Jika ini tentang kehidupan bermasyarakat, izinkan aku hanya memilihnya, tanpa melupakan kewajiban sebagai anggota masyarakat. Aku ingin tetap membaur pada masyarakat, mengimplementasikan ilmu yang aku punya untuk maslahat masyarakat. Namun aku mencoba tetap melalui jalan sunyi ini. Mencoba menjadi bagian dari masyarakat yang tidak hanya fokus pada dunia saat ini, namun juga kehidupan setelah kematian.
Jika ini tentang menulis, aku pasti akan menjawab “siap”. Aku sudah melalui delapan tahun mencoba tetap menulis di blog. Tidak mudah memang, karena saat aku vacum 1 bulan, tidak ada yang mengingatkanku. Lalu apa yang membuatku ragu menjawab siap, saat kini ada kompilasi, yang membantuku untuk istiqamah di jalan ini.
Ah.. aku baru sadar. Jalan sunyi bukan berarti kita berjalan sendiri, namun akan ada orang lain meski sedikit. Dan tahukah? Sedikit orang tadi akan Allah pertemukan dengan cara yang indah. Sehingga mereka nantinya akan saling menguatkan, saling mengingatkan, dalam kebenaran dan kesabaran.
Ah.. aku baru ingat, ada banyak hal-hal istimewa tentang orang-orang yang sedikit. Karena yang pandai bersyukur adalah mereka yang sedikit.

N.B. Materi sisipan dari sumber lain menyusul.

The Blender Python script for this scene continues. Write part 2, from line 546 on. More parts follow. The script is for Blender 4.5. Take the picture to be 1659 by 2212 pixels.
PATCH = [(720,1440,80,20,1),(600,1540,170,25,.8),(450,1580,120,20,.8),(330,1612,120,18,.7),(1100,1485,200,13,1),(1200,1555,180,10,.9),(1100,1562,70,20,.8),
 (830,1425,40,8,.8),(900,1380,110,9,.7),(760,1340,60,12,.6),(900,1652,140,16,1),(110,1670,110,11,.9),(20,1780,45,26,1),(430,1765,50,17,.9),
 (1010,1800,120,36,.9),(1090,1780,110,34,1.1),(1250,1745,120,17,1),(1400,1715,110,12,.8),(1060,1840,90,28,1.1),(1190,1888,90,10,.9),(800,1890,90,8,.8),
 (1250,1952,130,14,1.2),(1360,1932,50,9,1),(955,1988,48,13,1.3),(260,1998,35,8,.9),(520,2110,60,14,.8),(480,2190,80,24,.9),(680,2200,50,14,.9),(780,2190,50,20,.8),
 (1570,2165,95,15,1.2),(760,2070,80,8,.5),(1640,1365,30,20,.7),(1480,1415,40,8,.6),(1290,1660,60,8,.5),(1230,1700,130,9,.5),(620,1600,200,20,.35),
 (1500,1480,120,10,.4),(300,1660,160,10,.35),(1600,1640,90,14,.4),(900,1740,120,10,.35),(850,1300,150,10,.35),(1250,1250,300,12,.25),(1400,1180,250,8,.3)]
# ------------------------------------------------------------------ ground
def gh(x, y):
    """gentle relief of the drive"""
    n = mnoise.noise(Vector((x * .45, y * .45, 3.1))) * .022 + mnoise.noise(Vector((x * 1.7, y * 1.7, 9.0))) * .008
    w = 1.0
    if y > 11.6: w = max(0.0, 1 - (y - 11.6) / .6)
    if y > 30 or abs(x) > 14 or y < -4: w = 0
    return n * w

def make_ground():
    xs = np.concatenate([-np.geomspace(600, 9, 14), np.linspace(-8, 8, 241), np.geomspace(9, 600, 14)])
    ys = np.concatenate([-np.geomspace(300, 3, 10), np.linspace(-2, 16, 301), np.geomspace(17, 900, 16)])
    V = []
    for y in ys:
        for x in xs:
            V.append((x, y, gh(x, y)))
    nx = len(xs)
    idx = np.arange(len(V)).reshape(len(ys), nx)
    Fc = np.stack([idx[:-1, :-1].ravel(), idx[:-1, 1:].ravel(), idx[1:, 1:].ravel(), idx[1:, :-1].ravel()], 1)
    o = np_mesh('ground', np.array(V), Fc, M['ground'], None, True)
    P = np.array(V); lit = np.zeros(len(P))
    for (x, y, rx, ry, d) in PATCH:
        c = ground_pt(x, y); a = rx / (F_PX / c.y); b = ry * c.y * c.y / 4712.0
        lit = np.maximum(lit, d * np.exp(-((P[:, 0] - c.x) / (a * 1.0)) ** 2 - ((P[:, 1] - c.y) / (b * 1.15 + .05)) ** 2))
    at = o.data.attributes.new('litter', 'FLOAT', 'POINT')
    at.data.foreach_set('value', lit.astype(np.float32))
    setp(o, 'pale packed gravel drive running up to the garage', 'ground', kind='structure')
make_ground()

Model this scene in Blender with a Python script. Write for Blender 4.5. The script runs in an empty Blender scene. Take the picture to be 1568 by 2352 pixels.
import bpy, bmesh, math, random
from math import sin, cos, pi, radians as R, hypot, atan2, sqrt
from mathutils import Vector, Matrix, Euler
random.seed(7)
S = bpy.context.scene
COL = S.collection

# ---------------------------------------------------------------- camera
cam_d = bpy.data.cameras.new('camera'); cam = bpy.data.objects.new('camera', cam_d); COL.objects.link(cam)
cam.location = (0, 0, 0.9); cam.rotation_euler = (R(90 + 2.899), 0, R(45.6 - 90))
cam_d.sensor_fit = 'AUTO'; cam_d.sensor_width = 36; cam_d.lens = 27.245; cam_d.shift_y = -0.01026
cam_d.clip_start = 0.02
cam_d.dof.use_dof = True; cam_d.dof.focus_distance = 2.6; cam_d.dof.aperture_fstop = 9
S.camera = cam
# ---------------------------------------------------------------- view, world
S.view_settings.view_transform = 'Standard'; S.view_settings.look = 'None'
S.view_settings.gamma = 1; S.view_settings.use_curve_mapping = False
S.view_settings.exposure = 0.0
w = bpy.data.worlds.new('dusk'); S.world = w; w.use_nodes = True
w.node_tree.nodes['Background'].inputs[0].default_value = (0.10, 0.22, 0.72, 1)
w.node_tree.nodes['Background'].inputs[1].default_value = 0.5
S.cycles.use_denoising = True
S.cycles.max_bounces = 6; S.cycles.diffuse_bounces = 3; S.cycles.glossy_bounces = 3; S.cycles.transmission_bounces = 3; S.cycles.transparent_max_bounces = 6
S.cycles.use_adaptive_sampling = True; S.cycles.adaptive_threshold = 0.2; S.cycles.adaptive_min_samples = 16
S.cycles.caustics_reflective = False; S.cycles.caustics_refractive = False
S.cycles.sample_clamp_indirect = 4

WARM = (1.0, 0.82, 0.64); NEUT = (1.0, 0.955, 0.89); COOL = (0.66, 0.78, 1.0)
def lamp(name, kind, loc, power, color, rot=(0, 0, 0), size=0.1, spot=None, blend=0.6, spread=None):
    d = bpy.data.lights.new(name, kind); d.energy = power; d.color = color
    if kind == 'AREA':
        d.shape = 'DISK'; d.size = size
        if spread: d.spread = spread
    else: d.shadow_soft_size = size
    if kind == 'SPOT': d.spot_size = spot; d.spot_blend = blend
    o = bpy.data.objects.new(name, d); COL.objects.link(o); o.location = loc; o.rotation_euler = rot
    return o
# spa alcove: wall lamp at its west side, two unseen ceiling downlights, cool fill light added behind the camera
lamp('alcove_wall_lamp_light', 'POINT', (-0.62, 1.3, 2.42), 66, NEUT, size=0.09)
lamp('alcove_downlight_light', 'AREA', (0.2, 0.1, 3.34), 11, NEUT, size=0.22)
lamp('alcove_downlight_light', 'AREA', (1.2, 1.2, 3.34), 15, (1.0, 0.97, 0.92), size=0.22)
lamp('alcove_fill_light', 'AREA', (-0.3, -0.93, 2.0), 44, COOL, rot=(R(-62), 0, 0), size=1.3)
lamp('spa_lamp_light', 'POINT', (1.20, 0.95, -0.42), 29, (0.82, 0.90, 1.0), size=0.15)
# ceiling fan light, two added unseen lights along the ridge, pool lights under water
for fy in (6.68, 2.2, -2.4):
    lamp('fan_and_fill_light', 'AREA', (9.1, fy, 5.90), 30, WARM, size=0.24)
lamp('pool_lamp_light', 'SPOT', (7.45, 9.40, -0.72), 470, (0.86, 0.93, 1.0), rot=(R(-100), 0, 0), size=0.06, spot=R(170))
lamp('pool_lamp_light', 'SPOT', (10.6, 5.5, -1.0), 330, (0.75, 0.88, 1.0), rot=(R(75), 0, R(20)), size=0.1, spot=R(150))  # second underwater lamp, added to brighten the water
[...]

Bukankah ada banyak kisah golongan yang sedikit dapat mengalahkan golongan yang banyak?
Siapkah aku menempuh jalan sunyi? Ya.
“Two roads diverged in a wood, and I—I took the one less traveled by, And that has made all the difference.” –Robert Frost, The Road Not Taken-Allahua'lam.
***
PS: Kok ini banyak curhat ya? Hihi. Banyak bercerita tentang diri, padahal dua tahun yang lalu saat menulis itu, aku belum banyak tahu tentang diri.